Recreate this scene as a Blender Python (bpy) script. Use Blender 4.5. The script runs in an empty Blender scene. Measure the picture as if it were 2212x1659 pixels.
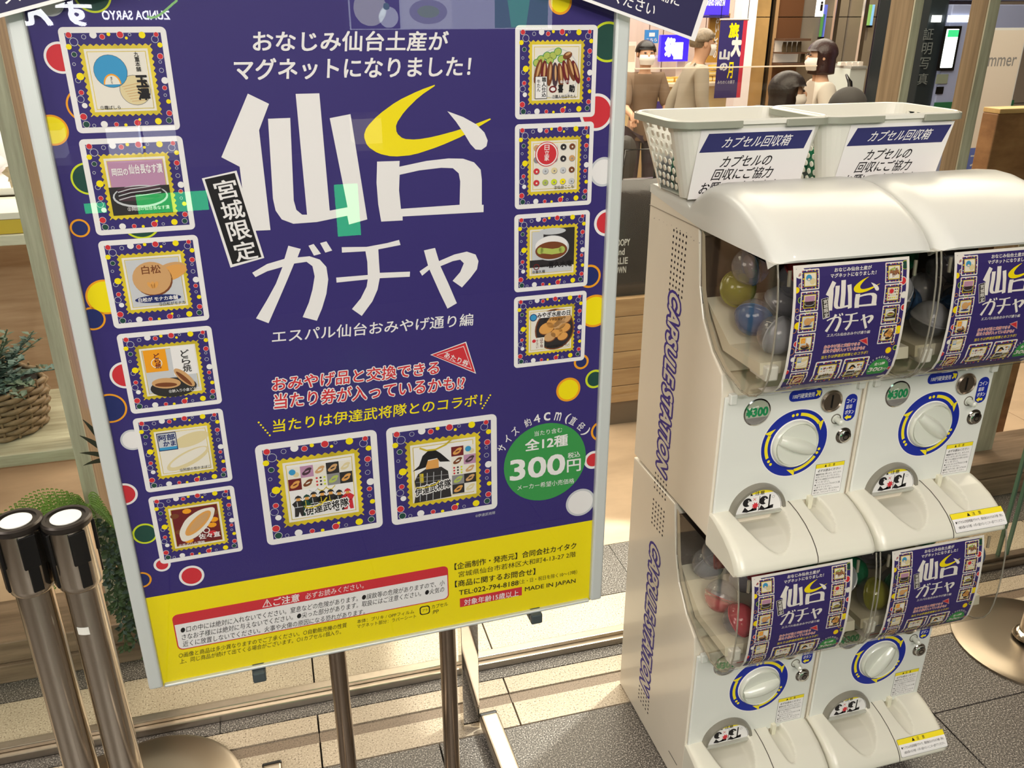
import bpy, bmesh, math, random
from mathutils import Vector, Matrix
from mathutils.geometry import tessellate_polygon
random.seed(7)
SC = bpy.context.scene
COL = SC.collection
PI = math.pi

# ---------------------------------------------------------------- camera, world, lights, exposure
HC = 1.6                      # camera height
FPX = 1858.0                  # focal length in pixels of the 2212 x 1659 frame
PITCH, YAW = math.radians(23.4), math.radians(15.7)
FW = Vector((math.sin(YAW) * math.cos(PITCH), math.cos(YAW) * math.cos(PITCH), -math.sin(PITCH)))
RT = Vector((math.cos(YAW), -math.sin(YAW), 0))
UP = RT.cross(FW)
CAM = Vector((0, 0, HC))
cd = bpy.data.cameras.new('camera')
cd.sensor_width = 36
cd.lens = FPX / 2212 * 36
cd.clip_start = 0.02
cam = bpy.data.objects.new('camera', cd)
COL.objects.link(cam)
cam.location = CAM
cam.rotation_euler = FW.to_track_quat('-Z', 'Y').to_euler()
SC.camera = cam

w = bpy.data.worlds.new('world')
SC.world = w
w.use_nodes = True
w.node_tree.nodes['Background'].inputs[0].default_value = (1.0, 0.93, 0.82, 1)
w.node_tree.nodes['Background'].inputs[1].default_value = 0.32
SC.view_settings.view_transform = 'Standard'
SC.view_settings.look = 'None'
SC.view_settings.gamma = 1
SC.view_settings.use_curve_mapping = False
SC.view_settings.exposure = -0.3
SC.cycles.transparent_max_bounces = 24
SC.cycles.max_bounces = 7
SC.cycles.sample_clamp_indirect = 4
SC.cycles.caustics_reflective = False
SC.cycles.caustics_refractive = False


def area(name, loc, look, sx, sy, power, col):
    l = bpy.data.lights.new(name, 'AREA')
    l.shape = 'RECTANGLE'
    l.size, l.size_y, l.energy, l.color = sx, sy, power, col
    o = bpy.data.objects.new(name, l)
    COL.objects.link(o)
    o.location = loc
    o.rotation_euler = (Vector(look) - Vector(loc)).to_track_quat('-Z', 'Y').to_euler()
    return o


def spot(name, loc, look, power, col, ang=60, rad=.04, blend=.3):
    l = bpy.data.lights.new(name, 'SPOT')
    l.energy, l.color, l.spot_size, l.spot_blend, l.shadow_soft_size = power, col, math.radians(ang), blend, rad
    o = bpy.data.objects.new(name, l)
    COL.objects.link(o)
    o.location = loc
    o.rotation_euler = (Vector(look) - Vector(loc)).to_track_quat('-Z', 'Y').to_euler()
    return o


WARM = (1.0, 0.86, 0.70)
area('aisle_ceiling_light', (0.2, -1.2, 2.85), (0.3, 0.6, 0.3), 3.0, 1.2, 112, (1, .93, .86))
area('shop_ceiling_light', (2.0, 3.4, 2.9), (2.0, 3.4, 0), 4.0, 2.4, 230, WARM)
area('side_fill_light', (-2.6, .2, 2.7), (0.4, 1.5, .6), 1.6, 1.6, 85, (1, .93, .86))  # added fill from the left for machine sides and poles, no actual fitting
area('left_shop_fill', (-1.2, 3.1, 2.9), (-1.0, 2.6, 0), 1.6, 1.0, 48, (1, .92, .82))  # extra fill that brightens the left of the shop, added
area('far_shop_light', (3.2, 6.9, 2.9), (3.2, 6.9, 0), 4.5, 2.6, 300, (1, .88, .76))
spot('machine_downlight', (1.5, 0.15, 2.8), (1.0, 1.2, .7), 16, (1, .93, .84), 70, .05)
spot('poster_fill_spot', (-.35, -1.7, 2.5), (0.1, 1.3, .8), 150, (1, .95, .89), 55, .06)  # added frontal spot that evens the light over the poster
spot('sill_downlight', (1.35, 1.98, 2.75), (0.80, 1.80, 0), 900, (1, .97, .93), 24, .035, .12)
spot('gold_wall_downlight', (6.35, 7.75, 3.0), (6.2, 8.35,     .9), 260, (1, .80, .48), 44, .05)


def at(px, py, Y):            # the point at depth Y that the photograph shows at pixel px, py
    d = RT * (px - 1106) / FPX - UP * (py - 829.5) / FPX + FW
    return CAM + d * (Y / d.y)


# ---------------------------------------------------------------- materials
def lin(c):
    c = c / 255.0
    return c / 12.92 if c <= 0.04045 else ((c + 0.055) / 1.055) ** 2.4


MATS = {}


def M(name, rgb=None, rough=.5, metal=0, spec=.5, emit=0, coat=0, noise=None, bump=None, trans=0, aniso=0):
    """Principled material; rgb in 0-255 sRGB; noise=(scale, amount[, stretch]); bump=(scale, strength)."""
    if name in MATS:
        return MATS[name]
    m = bpy.data.materials.new(name)
    m.use_nodes = True
    nt = m.node_tree
    b = nt.nodes['Principled BSDF']
    c = tuple(lin(v) for v in rgb) + (1,)
    b.inputs['Base Color'].default_value = c
    b.inputs['Roughness'].default_value = rough
    b.inputs['Metallic'].default_value = metal
    b.inputs['Specular IOR Level'].default_value = spec
    b.inputs['Coat Weight'].default_value = coat
    if emit:
        b.inputs['Emission Color'].default_value = c
        b.inputs['Emission Strength'].default_value = emit
    tc = nt.nodes.new('ShaderNodeTexCoord')
    if noise:
        mp = nt.nodes.new('ShaderNodeMapping')
        mp.inputs['Scale'].default_value = noise[2] if len(noise) > 2 else (1, 1, 1)
        nt.links.new(tc.outputs['Object'], mp.inputs[0])
        n = nt.nodes.new('ShaderNodeTexNoise')
        n.inputs['Scale'].default_value = noise[0]
        n.inputs['Detail'].default_value = 6
        n.inputs['Roughness'].default_value = .6
        nt.links.new(mp.outputs[0], n.inputs['Vector'])
        r = nt.nodes.new('ShaderNodeValToRGB')
        r.color_ramp.elements[0].position, r.color_ramp.elements[1].position = .3, .7
        a = noise[1]
        r.color_ramp.elements[0].color = tuple(max(0, v * (1 - a)) for v in c[:3]) + (1,)
        r.color_ramp.elements[1].color = tuple(min(1, v * (1 + a)) for v in c[:3]) + (1,)
        nt.links.new(n.outputs['Fac'], r.inputs[0])
        nt.links.new(r.outputs[0], b.inputs['Base Color'])
    if bump:
        n2 = nt.nodes.new('ShaderNodeTexNoise')
        n2.inputs['Scale'].default_value = bump[0]
        nt.links.new(tc.outputs['Object'], n2.inputs['Vector'])
        bp = nt.nodes.new('ShaderNodeBump')
        bp.inputs['Strength'].default_value = bump[1]
        bp.inputs['Distance'].default_value = .002
        nt.links.new(n2.outputs['Fac'], bp.inputs['Height'])
        nt.links.new(bp.outputs[0], b.inputs['Normal'])
    MATS[name] = m
    return m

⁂

[Aim of the exercise] Write out the material above again, word for word, minus its pictures.

[Answer to the problem]
Recreate this scene as a Blender Python (bpy) script. Use Blender 4.5. The script runs in an empty Blender scene. Measure the picture as if it were 2212x1659 pixels.
import bpy, bmesh, math, random
from mathutils import Vector, Matrix
from mathutils.geometry import tessellate_polygon
random.seed(7)
SC = bpy.context.scene
COL = SC.collection
PI = math.pi

# ---------------------------------------------------------------- camera, world, lights, exposure
HC = 1.6                      # camera height
FPX = 1858.0                  # focal length in pixels of the 2212 x 1659 frame
PITCH, YAW = math.radians(23.4), math.radians(15.7)
FW = Vector((math.sin(YAW) * math.cos(PITCH), math.cos(YAW) * math.cos(PITCH), -math.sin(PITCH)))
RT = Vector((math.cos(YAW), -math.sin(YAW), 0))
UP = RT.cross(FW)
CAM = Vector((0, 0, HC))
cd = bpy.data.cameras.new('camera')
cd.sensor_width = 36
cd.lens = FPX / 2212 * 36
cd.clip_start = 0.02
cam = bpy.data.objects.new('camera', cd)
COL.objects.link(cam)
cam.location = CAM
cam.rotation_euler = FW.to_track_quat('-Z', 'Y').to_euler()
SC.camera = cam

w = bpy.data.worlds.new('world')
SC.world = w
w.use_nodes = True
w.node_tree.nodes['Background'].inputs[0].default_value = (1.0, 0.93, 0.82, 1)
w.node_tree.nodes['Background'].inputs[1].default_value = 0.32
SC.view_settings.view_transform = 'Standard'
SC.view_settings.look = 'None'
SC.view_settings.gamma = 1
SC.view_settings.use_curve_mapping = False
SC.view_settings.exposure = -0.3
SC.cycles.transparent_max_bounces = 24
SC.cycles.max_bounces = 7
SC.cycles.sample_clamp_indirect = 4
SC.cycles.caustics_reflective = False
SC.cycles.caustics_refractive = False


def area(name, loc, look, sx, sy, power, col):
    l = bpy.data.lights.new(name, 'AREA')
    l.shape = 'RECTANGLE'
    l.size, l.size_y, l.energy, l.color = sx, sy, power, col
    o = bpy.data.objects.new(name, l)
    COL.objects.link(o)
    o.location = loc
    o.rotation_euler = (Vector(look) - Vector(loc)).to_track_quat('-Z', 'Y').to_euler()
    return o


def spot(name, loc, look, power, col, ang=60, rad=.04, blend=.3):
    l = bpy.data.lights.new(name, 'SPOT')
    l.energy, l.color, l.spot_size, l.spot_blend, l.shadow_soft_size = power, col, math.radians(ang), blend, rad
    o = bpy.data.objects.new(name, l)
    COL.objects.link(o)
    o.location = loc
    o.rotation_euler = (Vector(look) - Vector(loc)).to_track_quat('-Z', 'Y').to_euler()
    return o


WARM = (1.0, 0.86, 0.70)
area('aisle_ceiling_light', (0.2, -1.2, 2.85), (0.3, 0.6, 0.3), 3.0, 1.2, 112, (1, .93, .86))
area('shop_ceiling_light', (2.0, 3.4, 2.9), (2.0, 3.4, 0), 4.0, 2.4, 230, WARM)
area('side_fill_light', (-2.6, .2, 2.7), (0.4, 1.5, .6), 1.6, 1.6, 85, (1, .93, .86))  # added fill from the left for machine sides and poles, no actual fitting
area('left_shop_fill', (-1.2, 3.1, 2.9), (-1.0, 2.6, 0), 1.6, 1.0, 48, (1, .92, .82))  # extra fill that brightens the left of the shop, added
area('far_shop_light', (3.2, 6.9, 2.9), (3.2, 6.9, 0), 4.5, 2.6, 300, (1, .88, .76))
spot('machine_downlight', (1.5, 0.15, 2.8), (1.0, 1.2, .7), 16, (1, .93, .84), 70, .05)
spot('poster_fill_spot', (-.35, -1.7, 2.5), (0.1, 1.3, .8), 150, (1, .95, .89), 55, .06)  # added frontal spot that evens the light over the poster
spot('sill_downlight', (1.35, 1.98, 2.75), (0.80, 1.80, 0), 900, (1, .97, .93), 24, .035, .12)
spot('gold_wall_downlight', (6.35, 7.75, 3.0), (6.2, 8.35,     .9), 260, (1, .80, .48), 44, .05)


def at(px, py, Y):            # the point at depth Y that the photograph shows at pixel px, py
    d = RT * (px - 1106) / FPX - UP * (py - 829.5) / FPX + FW
    return CAM + d * (Y / d.y)


# ---------------------------------------------------------------- materials
def lin(c):
    c = c / 255.0
    return c / 12.92 if c <= 0.04045 else ((c + 0.055) / 1.055) ** 2.4


MATS = {}


def M(name, rgb=None, rough=.5, metal=0, spec=.5, emit=0, coat=0, noise=None, bump=None, trans=0, aniso=0):
    """Principled material; rgb in 0-255 sRGB; noise=(scale, amount[, stretch]); bump=(scale, strength)."""
    if name in MATS:
        return MATS[name]
    m = bpy.data.materials.new(name)
    m.use_nodes = True
    nt = m.node_tree
    b = nt.nodes['Principled BSDF']
    c = tuple(lin(v) for v in rgb) + (1,)
    b.inputs['Base Color'].default_value = c
    b.inputs['Roughness'].default_value = rough
    b.inputs['Metallic'].default_value = metal
    b.inputs['Specular IOR Level'].default_value = spec
    b.inputs['Coat Weight'].default_value = coat
    if emit:
        b.inputs['Emission Color'].default_value = c
        b.inputs['Emission Strength'].default_value = emit
    tc = nt.nodes.new('ShaderNodeTexCoord')
    if noise:
        mp = nt.nodes.new('ShaderNodeMapping')
        mp.inputs['Scale'].default_value = noise[2] if len(noise) > 2 else (1, 1, 1)
        nt.links.new(tc.outputs['Object'], mp.inputs[0])
        n = nt.nodes.new('ShaderNodeTexNoise')
        n.inputs['Scale'].default_value = noise[0]
        n.inputs['Detail'].default_value = 6
        n.inputs['Roughness'].default_value = .6
        nt.links.new(mp.outputs[0], n.inputs['Vector'])
        r = nt.nodes.new('ShaderNodeValToRGB')
        r.color_ramp.elements[0].position, r.color_ramp.elements[1].position = .3, .7
        a = noise[1]
        r.color_ramp.elements[0].color = tuple(max(0, v * (1 - a)) for v in c[:3]) + (1,)
        r.color_ramp.elements[1].color = tuple(min(1, v * (1 + a)) for v in c[:3]) + (1,)
        nt.links.new(n.outputs['Fac'], r.inputs[0])
        nt.links.new(r.outputs[0], b.inputs['Base Color'])
    if bump:
        n2 = nt.nodes.new('ShaderNodeTexNoise')
        n2.inputs['Scale'].default_value = bump[0]
        nt.links.new(tc.outputs['Object'], n2.inputs['Vector'])
        bp = nt.nodes.new('ShaderNodeBump')
        bp.inputs['Strength'].default_value = bump[1]
        bp.inputs['Distance'].default_value = .002
        nt.links.new(n2.outputs['Fac'], bp.inputs['Height'])
        nt.links.new(bp.outputs[0], b.inputs['Normal'])
    MATS[name] = m
    return m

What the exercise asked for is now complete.